The creation of the Human Rights Council is hardly an isolated event.  It follows the other “major” and “most far reaching reforms” that Tharoor would classify as “the activities that make the big headlines.”  In this case, they all stem from the World Summit.

The World Summit, Tharoor emphasized, was “the summit of world leaders,” where “months of intense and rather difficult negotiations” for reforming the UN were “culminated.”  The result of “the largest ever gathering of heads of state and government in human history” was the Outcome Document.  Even though, Tharoor admitted, this document did fail “to address the international community stalemate on disarmament and proliferation issues, [and] the absence still of a clear universally agreed definition of terrorism,” Tharoor stressed that it did “take some very important strides in [the] direction” of “reforming the international system, of which the UN is a lynchpin.”

Development of poor countries was another point of concern in the Outcome Document.   Tharoor clarified that the “General Assembly reinforced the commitment that both rich and developing states [will] work together to promote development” and achieve the Millennium Goal, fighting poverty, by 2015.

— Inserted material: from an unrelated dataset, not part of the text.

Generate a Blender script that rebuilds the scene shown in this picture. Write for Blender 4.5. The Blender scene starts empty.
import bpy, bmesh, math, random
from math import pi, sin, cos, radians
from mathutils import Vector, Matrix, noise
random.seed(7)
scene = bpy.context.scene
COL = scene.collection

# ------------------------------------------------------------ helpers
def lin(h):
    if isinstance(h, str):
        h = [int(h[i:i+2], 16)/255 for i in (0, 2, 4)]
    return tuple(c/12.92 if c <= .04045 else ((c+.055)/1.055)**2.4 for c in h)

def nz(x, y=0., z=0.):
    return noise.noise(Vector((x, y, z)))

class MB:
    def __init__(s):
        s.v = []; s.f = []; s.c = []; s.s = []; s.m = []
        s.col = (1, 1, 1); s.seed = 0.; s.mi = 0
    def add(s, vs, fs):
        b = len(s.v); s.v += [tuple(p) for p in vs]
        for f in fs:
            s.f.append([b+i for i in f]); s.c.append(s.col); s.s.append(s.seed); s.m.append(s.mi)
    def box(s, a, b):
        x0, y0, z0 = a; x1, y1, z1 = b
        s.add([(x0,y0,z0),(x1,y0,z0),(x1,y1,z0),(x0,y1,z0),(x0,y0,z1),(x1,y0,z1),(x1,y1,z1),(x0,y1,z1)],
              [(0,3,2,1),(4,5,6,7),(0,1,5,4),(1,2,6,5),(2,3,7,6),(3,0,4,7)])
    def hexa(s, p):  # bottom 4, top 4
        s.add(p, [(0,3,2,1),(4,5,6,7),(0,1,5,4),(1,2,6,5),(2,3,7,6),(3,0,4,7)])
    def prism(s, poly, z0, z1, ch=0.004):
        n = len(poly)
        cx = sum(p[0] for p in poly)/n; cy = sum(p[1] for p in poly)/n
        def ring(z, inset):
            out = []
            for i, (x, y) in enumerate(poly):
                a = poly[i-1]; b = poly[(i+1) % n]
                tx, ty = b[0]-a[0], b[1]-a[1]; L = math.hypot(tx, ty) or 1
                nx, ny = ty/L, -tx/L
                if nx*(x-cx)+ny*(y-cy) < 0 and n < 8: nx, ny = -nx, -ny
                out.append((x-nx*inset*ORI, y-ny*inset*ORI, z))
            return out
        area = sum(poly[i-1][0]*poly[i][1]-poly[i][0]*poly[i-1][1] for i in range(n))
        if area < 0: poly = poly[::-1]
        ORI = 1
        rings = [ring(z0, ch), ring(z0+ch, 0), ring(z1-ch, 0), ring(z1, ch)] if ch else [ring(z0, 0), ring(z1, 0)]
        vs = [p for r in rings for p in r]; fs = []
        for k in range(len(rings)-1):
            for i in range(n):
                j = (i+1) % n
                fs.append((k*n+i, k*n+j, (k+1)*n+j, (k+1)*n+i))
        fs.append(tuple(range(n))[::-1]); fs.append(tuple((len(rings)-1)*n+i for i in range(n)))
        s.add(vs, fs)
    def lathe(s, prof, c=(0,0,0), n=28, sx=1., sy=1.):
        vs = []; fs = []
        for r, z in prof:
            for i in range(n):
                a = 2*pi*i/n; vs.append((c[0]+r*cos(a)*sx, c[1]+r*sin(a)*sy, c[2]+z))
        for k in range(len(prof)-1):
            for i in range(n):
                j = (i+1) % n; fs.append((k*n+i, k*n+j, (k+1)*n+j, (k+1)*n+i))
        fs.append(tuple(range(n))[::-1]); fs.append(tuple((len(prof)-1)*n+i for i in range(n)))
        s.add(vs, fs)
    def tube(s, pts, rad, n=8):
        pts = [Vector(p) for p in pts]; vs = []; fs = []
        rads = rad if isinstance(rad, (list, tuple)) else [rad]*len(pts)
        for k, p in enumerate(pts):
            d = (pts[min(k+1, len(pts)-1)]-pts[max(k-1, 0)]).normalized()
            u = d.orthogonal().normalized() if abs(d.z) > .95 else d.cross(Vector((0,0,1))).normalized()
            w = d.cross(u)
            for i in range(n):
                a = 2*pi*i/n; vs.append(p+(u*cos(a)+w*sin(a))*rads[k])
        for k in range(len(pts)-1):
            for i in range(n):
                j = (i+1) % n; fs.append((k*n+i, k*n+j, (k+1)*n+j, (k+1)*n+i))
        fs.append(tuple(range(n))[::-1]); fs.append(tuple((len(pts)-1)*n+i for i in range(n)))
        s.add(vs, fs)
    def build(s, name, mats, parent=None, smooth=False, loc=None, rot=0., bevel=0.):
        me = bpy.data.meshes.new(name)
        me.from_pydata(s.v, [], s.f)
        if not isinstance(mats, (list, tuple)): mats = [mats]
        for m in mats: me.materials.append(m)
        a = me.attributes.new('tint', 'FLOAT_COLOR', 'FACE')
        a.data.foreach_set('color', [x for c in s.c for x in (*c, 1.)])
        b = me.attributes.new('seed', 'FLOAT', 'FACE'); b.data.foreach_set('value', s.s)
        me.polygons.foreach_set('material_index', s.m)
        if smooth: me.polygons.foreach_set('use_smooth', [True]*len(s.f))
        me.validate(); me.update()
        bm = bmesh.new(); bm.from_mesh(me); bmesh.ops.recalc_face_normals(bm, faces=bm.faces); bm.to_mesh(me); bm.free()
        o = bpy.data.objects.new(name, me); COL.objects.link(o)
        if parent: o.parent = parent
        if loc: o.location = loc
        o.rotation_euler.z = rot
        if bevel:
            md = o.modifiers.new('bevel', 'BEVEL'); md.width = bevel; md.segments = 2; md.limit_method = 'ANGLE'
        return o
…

Another development from the World Summit was a sweeping agreement to combat terrorism.  Although a legal definition is still wanting, Shashi Tharoor defends the political definition he quoted: “An unqualified condemnation of terrorism in all its forms and manifestations committed by whomever, where ever, and for whatever the purpose.”  Of equal importance is the newly created Peace building Commission (December 2005), charged with enforcing “the acceptance for the first time” by the General Assembly “of a collective international responsibility to protect populations from genocide, war crimes, ethnic cleansing, and crimes against humanity.”

Many other reforms are being proposed.  However Shashi Tharoor did not elaborate because, half jokingly, “I think I’ve already taxed your patience enough this evening and … I suspect that even the most committed multilateralist would not want to hear a detailed account of the Secretary-General’s proposed changes to management, administration, finance, and budget.”

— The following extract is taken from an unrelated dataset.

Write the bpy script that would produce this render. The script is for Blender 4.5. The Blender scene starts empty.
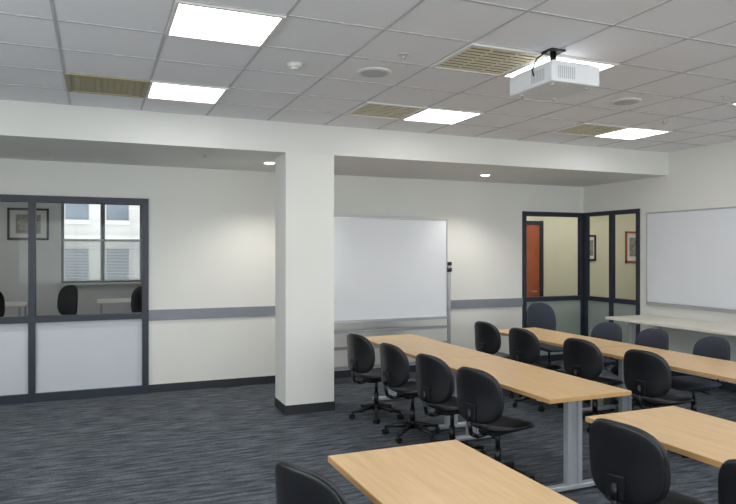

But, as for reforming the Security Council, Mr. Tharoor confessed that the world is “certainly unlikely to see the creation of new permanent seats for the immediately foreseeable future.”  The problem is the tendency of the members of the General Assembly to be self-serving i.e. nationalistic.  For case in point, Tharoor mentioned the Italian foreign minister’s response when Germany and Japan sought seats in the Security Council: “What’s all this talk about Germany and Japan?  We lost the war too.”  But it is more likely the “very high threshold” of consenters needed in the General Assembly to change the UN charter, in which the Security Council is “enshrined,” that will prevent any sort of reform to the Council.  Basically, “you need two-thirds of the General Assembly to vote for a change and then you need that change to be ratified, which means by parliaments, of two-thirds of the members states including all five permanent members (China, France, the Russian Federation, the United Kingdom, and the United States).  So, to put it bluntly, one American senator, by pocketing a charter amendment, can delay a ratification of such a process for a very long time indeed.”

But why so much bureaucracy?  Why can’t the UN be more nimble and quick about reforming itself?  Well, “we are an organization,” Tharoor kindly reminded, “of 191 Member States, and that is something that shouldn’t be forgotten.  … No company would run with an active board of directors of 191, each trying to tell the executives how to do things.  Well, we have to suffer that on a day-to-day basis.”